--- Begin ---

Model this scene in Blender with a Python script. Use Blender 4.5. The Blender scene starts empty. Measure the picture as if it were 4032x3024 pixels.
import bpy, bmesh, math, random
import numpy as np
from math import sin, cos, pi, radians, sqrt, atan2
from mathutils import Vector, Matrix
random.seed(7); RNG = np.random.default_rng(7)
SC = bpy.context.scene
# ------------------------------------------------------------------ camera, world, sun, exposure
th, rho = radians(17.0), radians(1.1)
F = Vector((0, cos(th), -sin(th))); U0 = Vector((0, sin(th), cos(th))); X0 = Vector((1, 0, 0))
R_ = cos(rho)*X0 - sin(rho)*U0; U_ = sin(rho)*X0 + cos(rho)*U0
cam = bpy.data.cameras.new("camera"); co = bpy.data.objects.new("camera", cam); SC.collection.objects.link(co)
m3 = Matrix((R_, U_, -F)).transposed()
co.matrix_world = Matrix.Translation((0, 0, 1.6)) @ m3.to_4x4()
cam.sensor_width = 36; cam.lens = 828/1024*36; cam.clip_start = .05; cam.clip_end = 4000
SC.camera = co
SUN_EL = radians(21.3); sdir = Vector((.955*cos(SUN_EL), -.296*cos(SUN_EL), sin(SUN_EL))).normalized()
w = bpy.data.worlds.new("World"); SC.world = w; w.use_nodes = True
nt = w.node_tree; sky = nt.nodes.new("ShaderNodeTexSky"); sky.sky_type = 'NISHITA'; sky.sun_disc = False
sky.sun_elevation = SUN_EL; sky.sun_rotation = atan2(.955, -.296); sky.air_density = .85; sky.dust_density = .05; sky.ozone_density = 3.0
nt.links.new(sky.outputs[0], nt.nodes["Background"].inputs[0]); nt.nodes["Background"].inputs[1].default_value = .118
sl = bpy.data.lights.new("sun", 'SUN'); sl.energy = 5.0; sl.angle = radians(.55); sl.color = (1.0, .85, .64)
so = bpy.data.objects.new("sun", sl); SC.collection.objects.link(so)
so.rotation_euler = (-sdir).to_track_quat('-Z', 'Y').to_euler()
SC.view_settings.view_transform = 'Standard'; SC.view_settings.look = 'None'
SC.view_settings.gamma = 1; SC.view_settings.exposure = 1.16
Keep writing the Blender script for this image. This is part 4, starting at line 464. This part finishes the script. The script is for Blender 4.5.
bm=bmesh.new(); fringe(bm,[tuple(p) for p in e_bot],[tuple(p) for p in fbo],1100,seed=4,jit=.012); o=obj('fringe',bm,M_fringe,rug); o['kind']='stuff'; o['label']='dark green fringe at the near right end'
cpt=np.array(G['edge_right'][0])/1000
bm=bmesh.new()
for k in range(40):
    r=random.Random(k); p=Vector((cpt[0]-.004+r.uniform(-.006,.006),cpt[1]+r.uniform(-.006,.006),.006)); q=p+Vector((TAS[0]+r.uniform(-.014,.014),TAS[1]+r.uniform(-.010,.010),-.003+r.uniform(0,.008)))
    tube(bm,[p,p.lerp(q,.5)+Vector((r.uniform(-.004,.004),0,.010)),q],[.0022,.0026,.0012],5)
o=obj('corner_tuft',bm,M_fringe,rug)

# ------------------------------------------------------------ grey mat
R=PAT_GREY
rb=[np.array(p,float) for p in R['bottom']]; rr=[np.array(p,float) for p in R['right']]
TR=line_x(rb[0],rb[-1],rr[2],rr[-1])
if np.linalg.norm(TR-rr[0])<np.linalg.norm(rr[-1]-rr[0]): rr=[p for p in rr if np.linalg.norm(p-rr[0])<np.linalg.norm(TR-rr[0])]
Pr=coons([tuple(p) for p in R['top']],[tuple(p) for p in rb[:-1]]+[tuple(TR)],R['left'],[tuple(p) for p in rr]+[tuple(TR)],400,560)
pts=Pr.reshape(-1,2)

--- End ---

> Requirement: Word for word, quote all of the data above.

> Completed task:
Model this scene in Blender with a Python script. Use Blender 4.5. The Blender scene starts empty. Measure the picture as if it were 4032x3024 pixels.
import bpy, bmesh, math, random
import numpy as np
from math import sin, cos, pi, radians, sqrt, atan2
from mathutils import Vector, Matrix
random.seed(7); RNG = np.random.default_rng(7)
SC = bpy.context.scene
# ------------------------------------------------------------------ camera, world, sun, exposure
th, rho = radians(17.0), radians(1.1)
F = Vector((0, cos(th), -sin(th))); U0 = Vector((0, sin(th), cos(th))); X0 = Vector((1, 0, 0))
R_ = cos(rho)*X0 - sin(rho)*U0; U_ = sin(rho)*X0 + cos(rho)*U0
cam = bpy.data.cameras.new("camera"); co = bpy.data.objects.new("camera", cam); SC.collection.objects.link(co)
m3 = Matrix((R_, U_, -F)).transposed()
co.matrix_world = Matrix.Translation((0, 0, 1.6)) @ m3.to_4x4()
cam.sensor_width = 36; cam.lens = 828/1024*36; cam.clip_start = .05; cam.clip_end = 4000
SC.camera = co
SUN_EL = radians(21.3); sdir = Vector((.955*cos(SUN_EL), -.296*cos(SUN_EL), sin(SUN_EL))).normalized()
w = bpy.data.worlds.new("World"); SC.world = w; w.use_nodes = True
nt = w.node_tree; sky = nt.nodes.new("ShaderNodeTexSky"); sky.sky_type = 'NISHITA'; sky.sun_disc = False
sky.sun_elevation = SUN_EL; sky.sun_rotation = atan2(.955, -.296); sky.air_density = .85; sky.dust_density = .05; sky.ozone_density = 3.0
nt.links.new(sky.outputs[0], nt.nodes["Background"].inputs[0]); nt.nodes["Background"].inputs[1].default_value = .118
sl = bpy.data.lights.new("sun", 'SUN'); sl.energy = 5.0; sl.angle = radians(.55); sl.color = (1.0, .85, .64)
so = bpy.data.objects.new("sun", sl); SC.collection.objects.link(so)
so.rotation_euler = (-sdir).to_track_quat('-Z', 'Y').to_euler()
SC.view_settings.view_transform = 'Standard'; SC.view_settings.look = 'None'
SC.view_settings.gamma = 1; SC.view_settings.exposure = 1.16
Keep writing the Blender script for this image. This is part 4, starting at line 464. This part finishes the script. The script is for Blender 4.5.
bm=bmesh.new(); fringe(bm,[tuple(p) for p in e_bot],[tuple(p) for p in fbo],1100,seed=4,jit=.012); o=obj('fringe',bm,M_fringe,rug); o['kind']='stuff'; o['label']='dark green fringe at the near right end'
cpt=np.array(G['edge_right'][0])/1000
bm=bmesh.new()
for k in range(40):
    r=random.Random(k); p=Vector((cpt[0]-.004+r.uniform(-.006,.006),cpt[1]+r.uniform(-.006,.006),.006)); q=p+Vector((TAS[0]+r.uniform(-.014,.014),TAS[1]+r.uniform(-.010,.010),-.003+r.uniform(0,.008)))
    tube(bm,[p,p.lerp(q,.5)+Vector((r.uniform(-.004,.004),0,.010)),q],[.0022,.0026,.0012],5)
o=obj('corner_tuft',bm,M_fringe,rug)

# ------------------------------------------------------------ grey mat
R=PAT_GREY
rb=[np.array(p,float) for p in R['bottom']]; rr=[np.array(p,float) for p in R['right']]
TR=line_x(rb[0],rb[-1],rr[2],rr[-1])
if np.linalg.norm(TR-rr[0])<np.linalg.norm(rr[-1]-rr[0]): rr=[p for p in rr if np.linalg.norm(p-rr[0])<np.linalg.norm(TR-rr[0])]
Pr=coons([tuple(p) for p in R['top']],[tuple(p) for p in rb[:-1]]+[tuple(TR)],R['left'],[tuple(p) for p in rr]+[tuple(TR)],400,560)
pts=Pr.reshape(-1,2)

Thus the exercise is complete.